In this series, we’ve interviewed our martech experts to better understand what’s happening in personalization. Here, Matt Mobley, SVP, Technology, Merkle, shares his perspective on personalization, which is surprisingly not necessarily tech-focused. Matt’s expertise as a personalization super hero includes strategic business consulting, information management, business process management, and solution design across multiple industries.
1. What challenges do you see organizations facing with their technology strategy as it relates to delivering personalized experiences?
I think there are two main challenges. One being an absence of strategy across the organization as a whole, since technology decisions are usually made in silos. Organizations have individual strategies for specific channels or functions, but not typically something wholistic across channels. The second (which is related to the first), is that the strategies are also highly fragmented. There might be a unified strategy for digital across web and mobile, but then a separate approach for non-digital, like the retail bank experience. This is usually a result of internal politics and organizational fragmentation. Most organizations lack a unified customer experience strategy. Someone might own CRM, another digital and another, call center. The tech decisions they make typically focus on functionality to solve a specific business need for that channel.
2. How does organizational readiness regarding technology enable organizations to deliver on personalized experiences?
Your organizational readiness and tech stack need to mature together. When looking at the maturity curve, you can’t evolve to a level five on the personalization maturity model from a technology perspective if you are at a level one for organizational readiness maturity. You may have invested a ton of money and you can’t actualize the investment until the business is ready. It also works inversely in that you can’t have organizational business strategy and readiness of five and a tech stack at one.
3. What are key questions organizations should ask vendors and partners?
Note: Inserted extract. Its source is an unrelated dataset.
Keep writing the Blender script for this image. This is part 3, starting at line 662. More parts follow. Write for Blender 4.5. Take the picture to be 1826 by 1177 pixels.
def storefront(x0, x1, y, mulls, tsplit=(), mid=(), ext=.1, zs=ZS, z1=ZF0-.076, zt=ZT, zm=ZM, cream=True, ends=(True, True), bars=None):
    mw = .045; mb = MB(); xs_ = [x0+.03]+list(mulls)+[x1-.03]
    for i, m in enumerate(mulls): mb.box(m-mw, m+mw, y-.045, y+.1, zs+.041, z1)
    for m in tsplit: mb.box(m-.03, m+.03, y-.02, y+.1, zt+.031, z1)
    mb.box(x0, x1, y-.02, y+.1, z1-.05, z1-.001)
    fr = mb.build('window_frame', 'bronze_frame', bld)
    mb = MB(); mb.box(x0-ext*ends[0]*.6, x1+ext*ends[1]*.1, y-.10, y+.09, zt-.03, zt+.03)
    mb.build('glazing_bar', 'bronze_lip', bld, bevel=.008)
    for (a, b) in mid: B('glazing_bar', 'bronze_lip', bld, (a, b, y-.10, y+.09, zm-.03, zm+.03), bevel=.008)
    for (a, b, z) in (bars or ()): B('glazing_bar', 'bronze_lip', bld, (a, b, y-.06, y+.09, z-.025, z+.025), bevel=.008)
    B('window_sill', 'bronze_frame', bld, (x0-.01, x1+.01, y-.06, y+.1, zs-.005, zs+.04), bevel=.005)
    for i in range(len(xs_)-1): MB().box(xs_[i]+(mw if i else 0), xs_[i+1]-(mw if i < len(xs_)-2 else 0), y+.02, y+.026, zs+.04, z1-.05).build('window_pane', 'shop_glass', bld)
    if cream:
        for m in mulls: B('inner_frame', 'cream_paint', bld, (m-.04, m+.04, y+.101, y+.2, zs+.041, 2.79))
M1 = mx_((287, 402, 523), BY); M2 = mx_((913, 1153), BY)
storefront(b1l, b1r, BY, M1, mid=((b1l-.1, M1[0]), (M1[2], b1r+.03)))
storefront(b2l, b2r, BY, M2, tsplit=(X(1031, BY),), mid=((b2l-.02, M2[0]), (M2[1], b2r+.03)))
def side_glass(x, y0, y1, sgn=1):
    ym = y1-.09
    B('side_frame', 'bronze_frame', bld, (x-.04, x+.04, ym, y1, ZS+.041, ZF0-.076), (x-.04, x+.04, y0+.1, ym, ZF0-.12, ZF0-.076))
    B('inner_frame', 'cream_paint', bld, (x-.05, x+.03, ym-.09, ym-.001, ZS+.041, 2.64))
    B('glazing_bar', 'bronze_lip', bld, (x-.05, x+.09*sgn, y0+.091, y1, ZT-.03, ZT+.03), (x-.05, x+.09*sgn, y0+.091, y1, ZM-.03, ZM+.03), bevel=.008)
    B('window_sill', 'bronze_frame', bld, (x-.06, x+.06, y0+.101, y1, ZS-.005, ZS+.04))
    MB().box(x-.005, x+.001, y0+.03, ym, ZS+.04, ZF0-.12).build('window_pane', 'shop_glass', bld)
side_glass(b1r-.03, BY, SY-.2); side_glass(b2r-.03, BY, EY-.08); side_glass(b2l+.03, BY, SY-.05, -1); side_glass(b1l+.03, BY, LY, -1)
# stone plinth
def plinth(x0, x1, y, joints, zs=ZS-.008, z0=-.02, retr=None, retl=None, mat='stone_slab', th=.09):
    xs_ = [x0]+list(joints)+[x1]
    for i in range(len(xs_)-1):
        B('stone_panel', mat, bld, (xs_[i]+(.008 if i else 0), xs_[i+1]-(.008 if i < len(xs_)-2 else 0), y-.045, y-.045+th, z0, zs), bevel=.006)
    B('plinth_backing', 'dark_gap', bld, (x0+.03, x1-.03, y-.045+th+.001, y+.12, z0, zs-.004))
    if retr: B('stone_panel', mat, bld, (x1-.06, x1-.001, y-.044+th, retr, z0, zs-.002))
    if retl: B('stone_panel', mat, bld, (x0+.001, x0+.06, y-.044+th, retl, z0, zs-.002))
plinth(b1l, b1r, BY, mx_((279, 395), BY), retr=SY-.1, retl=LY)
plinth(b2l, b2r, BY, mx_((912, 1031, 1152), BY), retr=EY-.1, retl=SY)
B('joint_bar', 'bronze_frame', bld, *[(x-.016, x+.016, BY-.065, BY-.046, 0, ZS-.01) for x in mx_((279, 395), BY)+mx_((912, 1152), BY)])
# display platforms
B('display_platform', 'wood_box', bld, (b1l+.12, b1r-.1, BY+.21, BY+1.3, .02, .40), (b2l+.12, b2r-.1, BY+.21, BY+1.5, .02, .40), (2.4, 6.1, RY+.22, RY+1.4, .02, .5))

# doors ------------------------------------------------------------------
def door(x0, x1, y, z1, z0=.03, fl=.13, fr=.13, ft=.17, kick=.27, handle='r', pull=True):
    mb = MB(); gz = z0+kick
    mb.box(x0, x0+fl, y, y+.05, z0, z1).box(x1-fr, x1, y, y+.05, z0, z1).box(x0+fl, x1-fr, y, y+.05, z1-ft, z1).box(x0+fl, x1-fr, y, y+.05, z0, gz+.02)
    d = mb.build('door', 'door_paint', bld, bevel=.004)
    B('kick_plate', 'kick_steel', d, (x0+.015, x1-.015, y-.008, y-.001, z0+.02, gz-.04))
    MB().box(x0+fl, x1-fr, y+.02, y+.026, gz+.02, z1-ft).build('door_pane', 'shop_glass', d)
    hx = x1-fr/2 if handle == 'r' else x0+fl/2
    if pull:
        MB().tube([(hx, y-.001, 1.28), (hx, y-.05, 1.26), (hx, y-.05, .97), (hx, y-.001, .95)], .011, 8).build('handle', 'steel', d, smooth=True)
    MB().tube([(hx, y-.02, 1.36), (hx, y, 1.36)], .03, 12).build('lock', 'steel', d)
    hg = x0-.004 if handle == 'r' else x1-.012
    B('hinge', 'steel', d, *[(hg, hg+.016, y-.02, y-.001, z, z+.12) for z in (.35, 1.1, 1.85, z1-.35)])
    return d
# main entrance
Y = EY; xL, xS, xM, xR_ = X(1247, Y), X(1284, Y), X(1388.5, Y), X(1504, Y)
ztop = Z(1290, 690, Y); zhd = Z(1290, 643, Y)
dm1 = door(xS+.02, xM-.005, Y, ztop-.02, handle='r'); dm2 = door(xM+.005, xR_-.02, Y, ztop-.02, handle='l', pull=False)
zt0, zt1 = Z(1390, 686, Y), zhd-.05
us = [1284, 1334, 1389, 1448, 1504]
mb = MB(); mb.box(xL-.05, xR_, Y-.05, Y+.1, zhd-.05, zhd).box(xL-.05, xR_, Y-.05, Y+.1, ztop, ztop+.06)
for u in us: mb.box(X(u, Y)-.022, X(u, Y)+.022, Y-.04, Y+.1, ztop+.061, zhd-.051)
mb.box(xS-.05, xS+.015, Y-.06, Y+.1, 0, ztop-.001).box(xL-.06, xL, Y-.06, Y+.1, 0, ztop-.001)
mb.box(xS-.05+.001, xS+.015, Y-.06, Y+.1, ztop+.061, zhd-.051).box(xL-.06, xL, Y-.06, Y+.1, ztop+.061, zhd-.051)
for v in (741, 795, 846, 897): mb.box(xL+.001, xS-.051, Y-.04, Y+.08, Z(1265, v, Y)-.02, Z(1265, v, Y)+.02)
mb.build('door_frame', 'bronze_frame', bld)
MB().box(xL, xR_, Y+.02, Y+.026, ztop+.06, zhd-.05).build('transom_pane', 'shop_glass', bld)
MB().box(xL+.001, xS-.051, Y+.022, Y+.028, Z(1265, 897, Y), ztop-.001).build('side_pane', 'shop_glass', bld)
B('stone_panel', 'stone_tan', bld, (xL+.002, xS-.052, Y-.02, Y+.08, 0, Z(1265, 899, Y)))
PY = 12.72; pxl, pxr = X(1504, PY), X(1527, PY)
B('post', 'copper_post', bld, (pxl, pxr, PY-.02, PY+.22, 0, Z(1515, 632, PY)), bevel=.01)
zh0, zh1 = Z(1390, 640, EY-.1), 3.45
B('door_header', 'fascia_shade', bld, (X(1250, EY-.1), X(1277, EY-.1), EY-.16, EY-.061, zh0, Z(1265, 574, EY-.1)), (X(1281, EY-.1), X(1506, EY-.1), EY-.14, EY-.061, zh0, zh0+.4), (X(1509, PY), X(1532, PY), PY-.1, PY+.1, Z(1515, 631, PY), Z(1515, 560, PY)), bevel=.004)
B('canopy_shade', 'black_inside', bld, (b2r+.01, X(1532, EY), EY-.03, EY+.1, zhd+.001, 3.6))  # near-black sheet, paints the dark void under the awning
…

Typically, organizations are not selecting one tech partner for the entire stack. Many organizations focus on the tool and what functions the tool will solve. That is important, but the next level of questioning is: How does this tool integrate with your overall strategy.
4. What questions should organizations ask themselves about their tech stack?
Organizations need to understand that a specific tool is one actor on the stage of their marketing eco-system. They need to also ask, “How do the tools work in concert?”. Many become myopic in what function the tool is intended to serve, so they buy a capability. They don’t often think about the overall investment and how the tool flits into the overall strategy. There is often “shiny-object” thinking when looking at technology. An example of that is how everyone is talking about CDPs and how a CDP could will solve all technology issues or replace other platforms completely.
5. What trends do you see coming in personalization?
With the rise in decision management technology and its sophistication in consuming data, the impact is big around outbound communication by unifying the orchestration layer. There is still a lot of cost and complexity, but the potential for a single interface or single canvas to orchestrate personalization will be huge. This will reduce the need to integrate multiple platforms to execute personalization at scale.